I’d sit with women and stare into their eyes to see if they connected with mine. I always tried to convey a sense of safety with my gaze; to let her know I was genuine and open and that I took her care seriously. I could sense a lot by looking women in the eyes. They were indeed windows to their souls and I could tell whether her soul was ‘good’ or ‘bad’ or whether it was just vacant for the moment. At all times I focused on being unthreatening. My voice was always warm, soft and smooth and I made my hand gestures as graceful as I could. I was slow, deliberate, reassuring, comforting, quiet and steady. Whenever I touched them I was gentle but not lingering; reassuring but not overly familiar. I read and respected women’s individual body language and found it often spoke louder than any words.
If a woman told me she wanted to kill herself, I had enough knowledge, history and insight to know if she meant business or was merely seeking attention. It was crucial because what I did next would have a direct impact on her life at that moment. If I knew it was a genuine threat she would end up ‘wet-celled’ with a Teflon blanket. In that case, I’d make sure it was me who explained what was about to happen to her and not an officer. She would trust me if I said they weren’t going to hurt her but I’d still point out that the experience wasn’t going to be nice.

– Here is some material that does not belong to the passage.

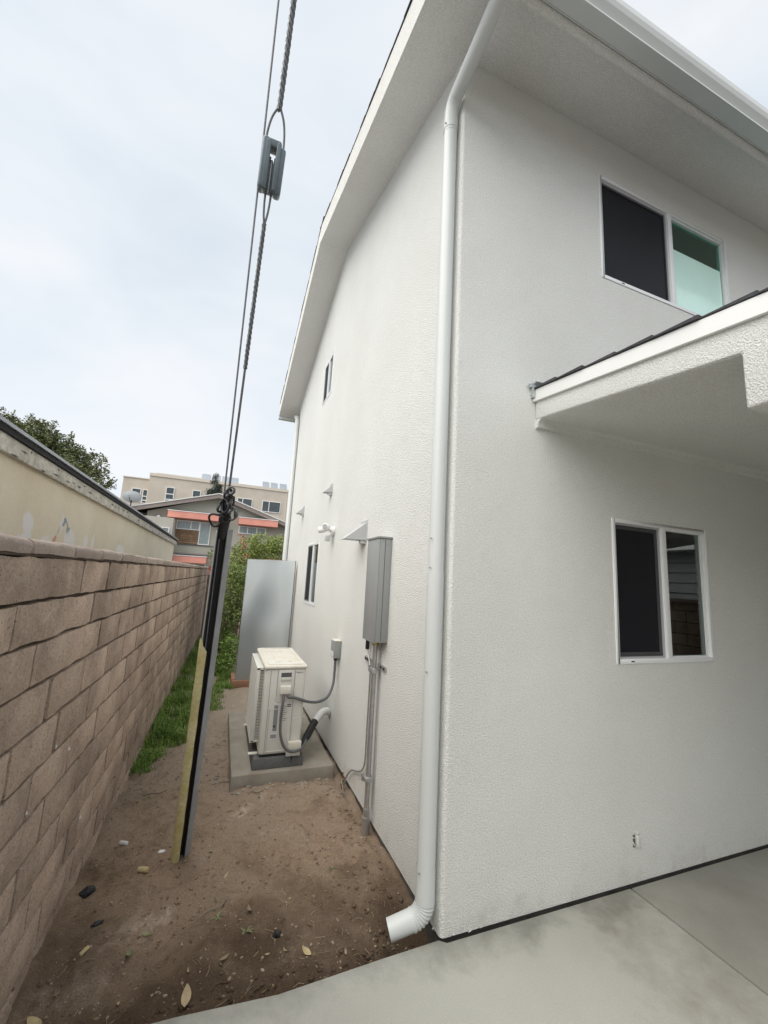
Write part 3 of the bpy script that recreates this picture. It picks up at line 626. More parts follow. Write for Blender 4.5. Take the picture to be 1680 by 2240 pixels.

If a woman made an empty suicide threat and she was wet-celled regardless, then the experience would be soul destroying and she’d never trust me again. It was therefore better that I help her work through whatever problem she was having rather than involve the officers. These were life and death decisions, but I felt comfortable making them because I knew every single woman, their personalities and their past behaviours. It became obvious why they wanted to keep me in Remand.